Si George W. Bush habló en su día de un «conservadurismo compasivo», lo cierto es que el discurso de la derecha ha virado en los últimos años hacia las élites. Se trata de un legado del neoliberalismo que llegó con Thatcher y Reagan para potenciar la globalización: mercados abiertos, menos regulación, privatización de los servicios sociales, competencia global... Las nuevas condiciones de la economía, unidas a las transformaciones ideológicas, provocaron que hubiera ganadores y perdedores. Y esto sucedió tanto en la derecha como en la izquierda del espectro político. Christopher Lasch habló de una «rebelión de las élites» en un libro muy comentado en su momento. No fue el único. El olvido de la clase media-baja ha acabado alimentando el populismo de nuestros días. La postergación de un grupo social siempre termina sacudiendo la realidad política.

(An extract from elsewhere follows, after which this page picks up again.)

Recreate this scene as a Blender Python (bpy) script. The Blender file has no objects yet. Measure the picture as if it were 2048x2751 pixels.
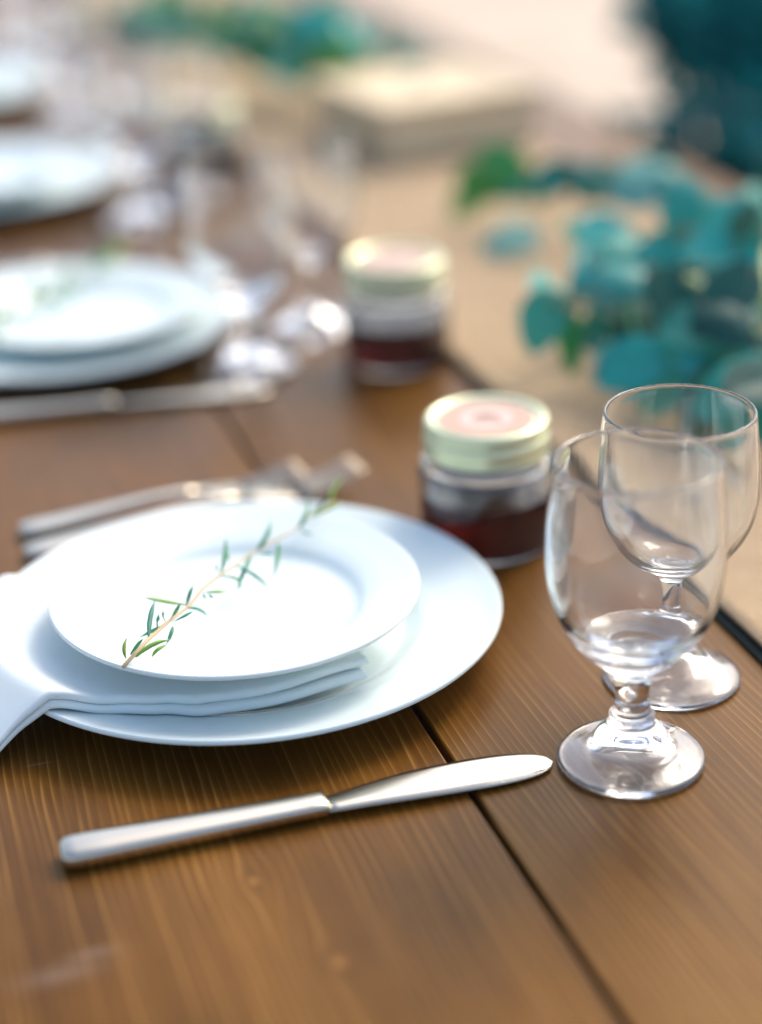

El peligroso éxito de Trump nos recuerda que los debates ideológicos se extreman cuando se abordan temas identitarios. Y que las identidades heridas, temerosas, defensivas pueden incendiarse con relativa facilidad. No hay que creer que la campaña de Trump sea el resultado exclusivo de la propaganda televisiva, como tampoco podemos suponer que el éxito electoral de Pablo Iglesias sea la consecuencia directa de los debates televisados ni de los programas evolianos. El populismo encuentra su caldo de cultivo en un olvido previo y en la creciente atomización de la sociedad. Del choque de civilizaciones profetizado por Samuel Huntington hemos pasado a una renovada lucha de clases, con sus inevitables derivaciones culturales e ideológicas. Al final, Donald Trump nos recuerda algo que ya sabíamos: que el populismo tiene causas reales. Y que ha venido para quedarse.